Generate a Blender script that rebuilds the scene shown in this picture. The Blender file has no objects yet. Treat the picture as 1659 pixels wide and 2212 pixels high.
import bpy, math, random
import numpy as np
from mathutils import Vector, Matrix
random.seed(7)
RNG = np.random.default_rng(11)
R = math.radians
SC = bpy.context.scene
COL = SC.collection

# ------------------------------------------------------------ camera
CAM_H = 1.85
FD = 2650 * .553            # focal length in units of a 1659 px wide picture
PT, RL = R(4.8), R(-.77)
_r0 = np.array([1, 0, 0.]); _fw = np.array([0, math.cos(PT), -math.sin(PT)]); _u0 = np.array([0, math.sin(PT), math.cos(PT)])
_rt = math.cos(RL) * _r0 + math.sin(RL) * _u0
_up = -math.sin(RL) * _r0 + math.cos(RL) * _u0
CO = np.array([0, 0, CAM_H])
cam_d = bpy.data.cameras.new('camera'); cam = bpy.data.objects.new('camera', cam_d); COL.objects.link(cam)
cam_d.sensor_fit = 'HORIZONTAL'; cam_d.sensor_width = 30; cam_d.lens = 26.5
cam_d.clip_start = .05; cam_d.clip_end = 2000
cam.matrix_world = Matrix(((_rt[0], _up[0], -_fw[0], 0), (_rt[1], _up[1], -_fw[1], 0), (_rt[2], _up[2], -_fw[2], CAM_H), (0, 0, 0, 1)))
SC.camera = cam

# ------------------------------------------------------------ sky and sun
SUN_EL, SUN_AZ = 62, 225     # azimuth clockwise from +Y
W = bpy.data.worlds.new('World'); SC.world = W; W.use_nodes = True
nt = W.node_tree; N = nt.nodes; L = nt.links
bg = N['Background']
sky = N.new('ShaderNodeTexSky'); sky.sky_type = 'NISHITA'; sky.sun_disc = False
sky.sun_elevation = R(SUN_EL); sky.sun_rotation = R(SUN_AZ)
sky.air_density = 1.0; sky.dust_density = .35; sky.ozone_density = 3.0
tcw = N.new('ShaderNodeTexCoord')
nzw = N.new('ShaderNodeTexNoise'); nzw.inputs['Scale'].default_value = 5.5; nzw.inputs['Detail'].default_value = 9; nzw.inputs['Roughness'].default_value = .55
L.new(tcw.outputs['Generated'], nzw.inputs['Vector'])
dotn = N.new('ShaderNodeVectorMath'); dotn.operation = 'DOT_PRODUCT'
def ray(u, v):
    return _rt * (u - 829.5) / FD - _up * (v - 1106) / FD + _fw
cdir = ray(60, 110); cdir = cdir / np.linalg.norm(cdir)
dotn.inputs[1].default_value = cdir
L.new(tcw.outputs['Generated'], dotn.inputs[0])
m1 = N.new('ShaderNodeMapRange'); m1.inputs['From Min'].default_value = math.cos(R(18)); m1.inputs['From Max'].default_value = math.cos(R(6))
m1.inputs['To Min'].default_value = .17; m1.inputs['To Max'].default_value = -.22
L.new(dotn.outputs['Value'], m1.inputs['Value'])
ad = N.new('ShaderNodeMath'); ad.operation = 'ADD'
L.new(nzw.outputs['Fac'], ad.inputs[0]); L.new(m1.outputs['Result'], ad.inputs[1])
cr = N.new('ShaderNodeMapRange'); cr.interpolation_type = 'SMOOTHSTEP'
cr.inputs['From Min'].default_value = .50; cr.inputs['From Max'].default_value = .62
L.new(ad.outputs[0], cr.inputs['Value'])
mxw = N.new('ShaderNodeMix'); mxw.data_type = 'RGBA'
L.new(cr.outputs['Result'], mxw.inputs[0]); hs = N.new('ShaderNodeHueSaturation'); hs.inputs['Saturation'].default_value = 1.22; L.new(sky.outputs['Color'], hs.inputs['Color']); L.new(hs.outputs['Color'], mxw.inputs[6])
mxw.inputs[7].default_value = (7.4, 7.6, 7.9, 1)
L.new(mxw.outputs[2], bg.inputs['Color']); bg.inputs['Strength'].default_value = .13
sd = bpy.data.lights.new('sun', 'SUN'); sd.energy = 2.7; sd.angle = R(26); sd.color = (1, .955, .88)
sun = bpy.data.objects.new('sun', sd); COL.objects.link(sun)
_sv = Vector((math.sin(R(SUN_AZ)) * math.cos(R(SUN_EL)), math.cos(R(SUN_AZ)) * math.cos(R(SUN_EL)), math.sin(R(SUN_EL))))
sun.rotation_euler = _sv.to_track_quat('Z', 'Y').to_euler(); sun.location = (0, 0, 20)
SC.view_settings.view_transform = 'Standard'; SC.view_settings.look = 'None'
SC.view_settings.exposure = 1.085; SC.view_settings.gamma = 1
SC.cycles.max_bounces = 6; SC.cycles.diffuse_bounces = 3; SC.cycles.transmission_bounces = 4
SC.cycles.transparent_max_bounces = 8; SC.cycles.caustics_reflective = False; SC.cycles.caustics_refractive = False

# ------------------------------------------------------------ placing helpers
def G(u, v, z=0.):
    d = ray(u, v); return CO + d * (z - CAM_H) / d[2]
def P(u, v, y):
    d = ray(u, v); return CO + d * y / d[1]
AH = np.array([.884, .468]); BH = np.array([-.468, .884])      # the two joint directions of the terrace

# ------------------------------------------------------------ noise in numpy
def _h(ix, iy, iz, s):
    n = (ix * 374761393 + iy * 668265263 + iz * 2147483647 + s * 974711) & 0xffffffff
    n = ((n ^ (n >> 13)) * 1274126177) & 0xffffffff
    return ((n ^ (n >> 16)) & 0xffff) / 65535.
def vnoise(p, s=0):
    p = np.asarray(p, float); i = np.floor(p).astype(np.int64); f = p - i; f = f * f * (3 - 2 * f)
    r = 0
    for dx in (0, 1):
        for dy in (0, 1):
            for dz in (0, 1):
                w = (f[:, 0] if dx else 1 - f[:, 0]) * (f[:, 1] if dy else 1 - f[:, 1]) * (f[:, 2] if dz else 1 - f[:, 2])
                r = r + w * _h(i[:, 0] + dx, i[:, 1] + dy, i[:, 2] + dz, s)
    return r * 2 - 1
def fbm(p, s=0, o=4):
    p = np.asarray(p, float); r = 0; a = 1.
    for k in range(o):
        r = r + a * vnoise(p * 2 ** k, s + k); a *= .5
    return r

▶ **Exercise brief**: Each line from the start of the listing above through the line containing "COL = SC.collection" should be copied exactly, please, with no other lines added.

▶ **Final result**:
Generate a Blender script that rebuilds the scene shown in this picture. The Blender file has no objects yet. Treat the picture as 1659 pixels wide and 2212 pixels high.
import bpy, math, random
import numpy as np
from mathutils import Vector, Matrix
random.seed(7)
RNG = np.random.default_rng(11)
R = math.radians
SC = bpy.context.scene
COL = SC.collection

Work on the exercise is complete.